Moses met God at a burning bush/tree! Moses performed miracles with his staff – it became a snake, he used it to part the waters, and with it he struck the rock. That rock is Jesus. That staff/tree represents the cross. Like the cross struck Jesus, so the staff struck the rock and living water flowed out. Jesus may appear hard like a rock, hard to understand, with hard commands to keep, but it is not about rules it is about life giving relationship. In Exodus, the Israelites came to bitter waters. Moses threw in the tree! Healing takes place at the cross. The cross makes the bitter experiences of life sweet. Then, the Israelites came to 12 springs and 70 palm trees. Jesus sent out the 12 and 70. We sit under the shade, under the teaching of the 12 and 70.

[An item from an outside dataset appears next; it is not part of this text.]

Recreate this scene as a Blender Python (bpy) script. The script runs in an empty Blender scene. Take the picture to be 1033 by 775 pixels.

Aaron stood between the living and the dead. Aaron became a mediator and the plague was gone. Twelve staffs, one for each tribe, were placed in the Tabernacle. All of them were a dead stick of wood. Aaron’s bloomed, blossomed, and bore fruit! Almonds. Jesus is the mediator between heaven and earth. His dead body was placed in the grave but He arose from death to life! Isaiah 11:1 says, “There shall come a Rod from Jesse and a branch will bear fruit.” John 3:14 says, “And as Moses lifted up the serpent in the wilderness, even so must the Son of Man be lifted up.” When the Israelites were bitten by snakes, God told Moses to make a bronze snake on a pole (seen on ambulances today). All who looked in faith and believed were healed. Jesus became a curse for us.

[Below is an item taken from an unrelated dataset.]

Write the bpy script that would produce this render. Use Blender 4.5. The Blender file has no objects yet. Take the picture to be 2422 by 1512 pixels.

In Psalm 23 the shepherd has a staff. Jesus is our shepherd. The staff is the cross. He is the one who will guide us through life and the valley of the shadow of death. In Mark 8:24 Jesus healed a blind man and he saw people walking around like trees! Jesus did not halfway heal him. Spiritually speaking, people are either in the Tree of Life or the Tree of Knowledge.

Zacchaeus had to climb in a tree to see Jesus. You cannot see Jesus for who He really is apart from the cross. Zacchaeus had to climb down from the tree to follow Jesus. We have to climb down from the Tree of Knowledge trusting in our own wisdom and follow Jesus who is the Tree of Life.

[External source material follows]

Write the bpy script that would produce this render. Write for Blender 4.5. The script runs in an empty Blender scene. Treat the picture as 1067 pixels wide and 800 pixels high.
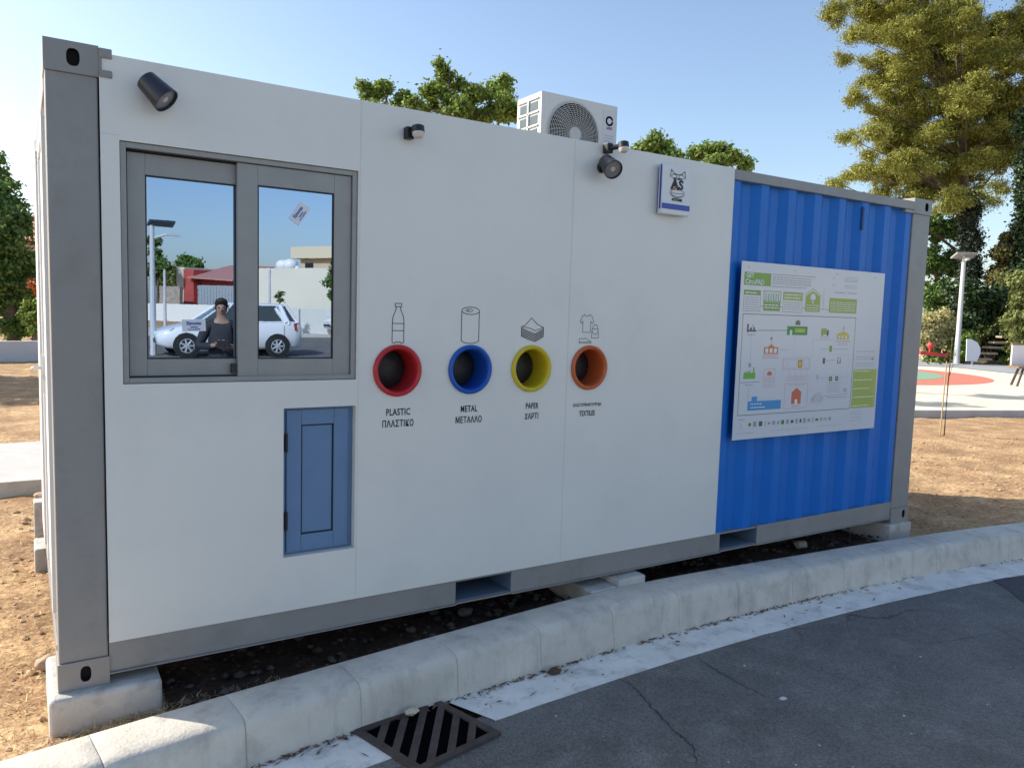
import bpy, bmesh, math, random
import numpy as np
from mathutils import Vector, Matrix, noise
R = math.radians
scene = bpy.context.scene
col = scene.collection

# ------------------------------------------------------------------ camera
CAM = Vector((-0.087, -3.526, 1.600)); YAW, PITCH, ROLL, FPX = 0.565, -0.091, 0.030, 804.64
_f = Vector((math.sin(YAW)*math.cos(PITCH), math.cos(YAW)*math.cos(PITCH), math.sin(PITCH)))
_r = Vector((math.cos(YAW), -math.sin(YAW), 0)); _u = _r.cross(_f)
_r2 = _r*math.cos(ROLL) + _u*math.sin(ROLL); _u2 = -_r*math.sin(ROLL) + _u*math.cos(ROLL)
cam = bpy.data.objects.new('camera', bpy.data.cameras.new('camera')); col.objects.link(cam)
m = Matrix((_r2, _u2, -_f)).transposed().to_4x4(); m.translation = CAM
cam.matrix_world = m
cam.data.sensor_width = 36; cam.data.lens = FPX/1067*36; cam.data.clip_end = 2000; cam.data.clip_start = .05
scene.camera = cam

def at(px, py, d):
    """world point at forward distance d (metres) seen in direction of a photo pixel"""
    return CAM + d*(_f + (px-533.5)/FPX*_r2 - (py-400)/FPX*_u2)
def gpix(px, py, z):
    d = _f + (px-533.5)/FPX*_r2 - (py-400)/FPX*_u2
    return CAM + d*((z-CAM.z)/d.z)
def refl(px, py, d):
    """same for what the window mirrors: the real place lies on the street side"""
    p = at(px, py, d); p.y = -p.y + .1
    return p

# ------------------------------------------------------------------ light
SUN_DIR = Vector((-0.733, 0.68, 0)).normalized(); ELEV = R(34)
sunv = SUN_DIR*math.cos(ELEV) + Vector((0, 0, math.sin(ELEV)))
w = bpy.data.worlds.new('World'); scene.world = w; w.use_nodes = True
nt = w.node_tree; bg = nt.nodes['Background']
sky = nt.nodes.new('ShaderNodeTexSky'); sky.sky_type = 'NISHITA'; sky.sun_disc = False
sky.sun_elevation = ELEV; sky.sun_rotation = math.atan2(SUN_DIR.x, SUN_DIR.y)
sky.air_density = 1.0; sky.dust_density = 1.6; sky.ozone_density = 1.4; sky.altitude = 50
nt.links.new(sky.outputs[0], bg.inputs[0]); bg.inputs[1].default_value = 0.15
sl = bpy.data.lights.new('sun', 'SUN'); sl.energy = 4.8; sl.angle = R(.53); sl.color = (1, .93, .82)
so = bpy.data.objects.new('sun', sl); col.objects.link(so)
so.rotation_euler = (-sunv).to_track_quat('-Z', 'Y').to_euler(); so.location = (0, 0, 20)
scene.view_settings.view_transform = 'Standard'; scene.view_settings.look = 'None'
scene.view_settings.exposure = 0.62; scene.view_settings.gamma = 1
scene.render.film_transparent = False
scene.cycles.max_bounces = 7; scene.cycles.diffuse_bounces = 4; scene.cycles.glossy_bounces = 4
scene.cycles.transmission_bounces = 3; scene.cycles.transparent_max_bounces = 6
rnd = random.Random(7); rng = np.random.default_rng(7)

# ------------------------------------------------------------------ materials
MATS = {}
def mat(name, c, rough=.6, metal=0., var=.0, vs=3., bump=0., bs=40., spec=.5, dirt=None, ds=1.5, dirt_amt=.5, island=0., trans=0., coat=0.):
    if name in MATS: return MATS[name]
    M = bpy.data.materials.new(name); M.use_nodes = True; N = M.node_tree.nodes; L = M.node_tree.links
    P = N['Principled BSDF']; P.inputs['Roughness'].default_value = rough; P.inputs['Metallic'].default_value = metal
    P.inputs['Specular IOR Level'].default_value = spec
    if coat: P.inputs['Coat Weight'].default_value = coat; P.inputs['Coat Roughness'].default_value = .15
    tc = N.new('ShaderNodeTexCoord').outputs['Object']
    cur = None
    rgb = N.new('ShaderNodeRGB'); rgb.outputs[0].default_value = (*c, 1); cur = rgb.outputs[0]
    def tex(sc, det=6, ro=.6):
        t = N.new('ShaderNodeTexNoise'); t.inputs['Scale'].default_value = sc; t.inputs['Detail'].default_value = det
        t.inputs['Roughness'].default_value = ro; L.new(tc, t.inputs['Vector']); return t.outputs['Fac']
    def remap(s, a, b, c0, c1):
        q = N.new('ShaderNodeMapRange'); q.inputs[1].default_value = a; q.inputs[2].default_value = b
        q.inputs[3].default_value = c0; q.inputs[4].default_value = c1; L.new(s, q.inputs[0]); return q.outputs[0]
    if var:
        h = N.new('ShaderNodeHueSaturation'); L.new(cur, h.inputs['Color'])
        L.new(remap(tex(vs), .3, .7, 1-var, 1+var), h.inputs['Value']); cur = h.outputs[0]
    if dirt:
        x = N.new('ShaderNodeMixRGB'); x.inputs[2].default_value = (*dirt, 1); L.new(cur, x.inputs[1])
        L.new(remap(tex(ds, 8, .7), .5, .72, 0, dirt_amt), x.inputs[0]); cur = x.outputs[0]
    if island:
        g = N.new('ShaderNodeNewGeometry'); h = N.new('ShaderNodeHueSaturation'); L.new(cur, h.inputs['Color'])
        L.new(remap(g.outputs['Random Per Island'], 0, 1, 1-island, 1+island), h.inputs['Value'])
        L.new(remap(g.outputs['Random Per Island'], 0, 1, .5-.03*min(1, island*2), .5+.025*min(1, island*2)), h.inputs['Hue']); cur = h.outputs[0]
    L.new(cur, P.inputs['Base Color'])
    if bump:
        b = N.new('ShaderNodeBump'); b.inputs['Strength'].default_value = min(1, bump); b.inputs['Distance'].default_value = .01
        L.new(tex(bs, 8, .65), b.inputs['Height']); L.new(b.outputs[0], P.inputs['Normal'])
    if trans:
        t = N.new('ShaderNodeBsdfTranslucent'); L.new(cur, t.inputs[0])
        x = N.new('ShaderNodeMixShader'); x.inputs[0].default_value = trans
        L.new(P.outputs[0], x.inputs[1]); L.new(t.outputs[0], x.inputs[2]); L.new(x.outputs[0], N['Material Output'].inputs[0])
    MATS[name] = M
    return M

def asphalt_mat():
    M = mat('asphalt', (.155, .148, .137), .85, var=.2, vs=2.2, dirt=(.23, .22, .2), ds=5, dirt_amt=.8, spec=.3)
    N = M.node_tree.nodes; L = M.node_tree.links; P = N['Principled BSDF']
    tc = N.new('ShaderNodeTexCoord')
    old = P.inputs['Base Color'].links[0].from_socket
    v = N.new('ShaderNodeTexVoronoi'); v.inputs['Scale'].default_value = 130; L.new(tc.outputs['Object'], v.inputs['Vector'])
    mr = N.new('ShaderNodeMapRange'); mr.inputs[1].default_value = 0; mr.inputs[2].default_value = 1; mr.inputs[3].default_value = .65; mr.inputs[4].default_value = 1.4
    L.new(v.outputs['Color'], mr.inputs[0])
    h = N.new('ShaderNodeHueSaturation'); L.new(old, h.inputs['Color']); L.new(mr.outputs[0], h.inputs['Value'])
    # wandering cracks
    n = N.new('ShaderNodeTexNoise'); n.inputs['Scale'].default_value = 3; n.inputs['Detail'].default_value = 8; L.new(tc.outputs['Object'], n.inputs['Vector'])
    ad = N.new('ShaderNodeMixRGB'); ad.blend_type = 'ADD'; ad.inputs[0].default_value = .22; L.new(tc.outputs['Object'], ad.inputs[1]); L.new(n.outputs['Color'], ad.inputs[2])
    v2 = N.new('ShaderNodeTexVoronoi'); v2.feature = 'DISTANCE_TO_EDGE'; v2.inputs['Scale'].default_value = .75; L.new(ad.outputs[0], v2.inputs['Vector'])
    m2 = N.new('ShaderNodeMapRange'); m2.inputs[1].default_value = 0; m2.inputs[2].default_value = .006; m2.inputs[3].default_value = .7; m2.inputs[4].default_value = 0
    L.new(v2.outputs['Distance'], m2.inputs[0])
    n3 = N.new('ShaderNodeTexNoise'); n3.inputs['Scale'].default_value = .9; L.new(tc.outputs['Object'], n3.inputs['Vector'])
    m3 = N.new('ShaderNodeMapRange'); m3.inputs[1].default_value = .45; m3.inputs[2].default_value = .6; L.new(n3.outputs['Fac'], m3.inputs[0])
    mu = N.new('ShaderNodeMath'); mu.operation = 'MULTIPLY'; L.new(m2.outputs[0], mu.inputs[0]); L.new(m3.outputs[0], mu.inputs[1])
    x = N.new('ShaderNodeMixRGB'); x.inputs[2].default_value = (.03, .03, .03, 1); L.new(mu.outputs[0], x.inputs[0]); L.new(h.outputs[0], x.inputs[1])
    L.new(x.outputs[0], P.inputs['Base Color'])
    b = N.new('ShaderNodeBump'); b.inputs['Strength'].default_value = .5; b.inputs['Distance'].default_value = .004
    L.new(v.outputs['Distance'], b.inputs['Height']); L.new(b.outputs[0], P.inputs['Normal'])
    return M

def soil_mat(name, a, b_, c, sc=2.0):
    M = mat(name, a, .95, spec=.15); N = M.node_tree.nodes; L = M.node_tree.links; P = N['Principled BSDF']
    tc = N.new('ShaderNodeTexCoord').outputs['Object']
    def T(s, d=9, r=.65):
        n = N.new('ShaderNodeTexNoise'); n.inputs['Scale'].default_value = s; n.inputs['Detail'].default_value = d; n.inputs['Roughness'].default_value = r
        L.new(tc, n.inputs['Vector']); return n.outputs['Fac']
    cr = N.new('ShaderNodeValToRGB'); e = cr.color_ramp.elements
    e[0].position = .33; e[0].color = (*a, 1); e[1].position = .66; e[1].color = (*c, 1); k = e.new(.5); k.color = (*b_, 1)
    mx = N.new('ShaderNodeMath'); mx.operation = 'MULTIPLY_ADD'; L.new(T(sc), mx.inputs[0]); mx.inputs[1].default_value = .5
    m2 = N.new('ShaderNodeMath'); m2.operation = 'MULTIPLY'; m2.inputs[1].default_value = .5; L.new(T(28), m2.inputs[0]); L.new(m2.outputs[0], mx.inputs[2])
    L.new(mx.outputs[0], cr.inputs[0]); L.new(cr.outputs[0], P.inputs['Base Color'])
    bp = N.new('ShaderNodeBump'); bp.inputs['Strength'].default_value = .9; bp.inputs['Distance'].default_value = .02; L.new(T(22), bp.inputs['Height']); L.new(bp.outputs[0], P.inputs['Normal'])
    return M

def glass_mat(name, c=(.29, .37, .50), rough=.0):
    """reflective solar glazing"""
    return mat(name, c, rough, metal=1.0, bump=.0035, bs=2.0)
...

Jesus calls us to let our light shine, like a burning bush/tree for the whole world to see. We are to give living water to those who are thirsty. Jesus said I am the Vine you are the branches. Israel is a fig tree. Gentiles are grafted in an olive tree. On Palm Sunday, they paved the way for Jesus with palm leaves. We should be paving the way for people to come to Jesus!

The Bible is one story, and it is all about Jesus! John Stott said, “The essence of sin is man substituting himself for God. Salvation is God substituting Himself for man.” Stop trying to be God. Stop trusting in your own knowledge. Look to the cross. The way of the cross leads home! Jesus is the Tree of Life. The gift of God can be yours.